I don't expect everyone to be able to write museum-quality questions. I try hard to look for ways that I can edit and answer before I look for reasons that something should be closed or flagged. I'm saying that because it's important to me that people know we're not out looking for any reason under the sun to not like something, we just get a lot of unanswerable questions, and it wears on folks.
With that said, all of the text in the world isn't going to help someone that doesn't see their question as a contribution, or doesn't grasp the level of research they really need to know how to do. They're not trying to annoy anyone, they just want some help, and they see their question as the hardest thing they need to do that day. It's huge to them and they don't yet know how to break the problem down.
When people develop a history of doing this over time, especially in short succession, their ability to ask is diminished. There are people that just don't care about their effect on others and we actively discourage them with automatic limits and even automatic question blocks - and moderators tend to look out for these folks continuing to find ways to drag mud on the floors.
But most folks do improve over time. They may not ever ask those thought-provoking REALLY interesting questions, but they get the hang of it. The best thing you can do is just use your votes.

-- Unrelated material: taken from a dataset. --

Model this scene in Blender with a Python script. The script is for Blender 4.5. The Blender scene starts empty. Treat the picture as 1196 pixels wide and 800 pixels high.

I like to remind folks that the vast majority of questions are pretty well-received:
It's important to keep in mind when you see a train of 100 hastily-written questions missing lots of needed info roll by. Old questions still get votes too, so that's not representative of just new questions, but you can see how things settle.
The best thing you can do is as Makoto suggests - downvote if you want, cast a close vote if you can and think you should, edit if you think you can help something get over the edge where it's answerable and remember it's a marathon we're all running. This is supposed to be rewarding.
I think we could be doing more for people to help them (early on) understand this. I think there's a value proposition in it that we could capture in the editor for folks new to getting programming help (the Wizard was a good first attempt). I think "it" is out there, though it continues to elude us.
Walls of text and forced delays just infuriate people when they're in a hurry; I don't think that's the "it" we're trying to find.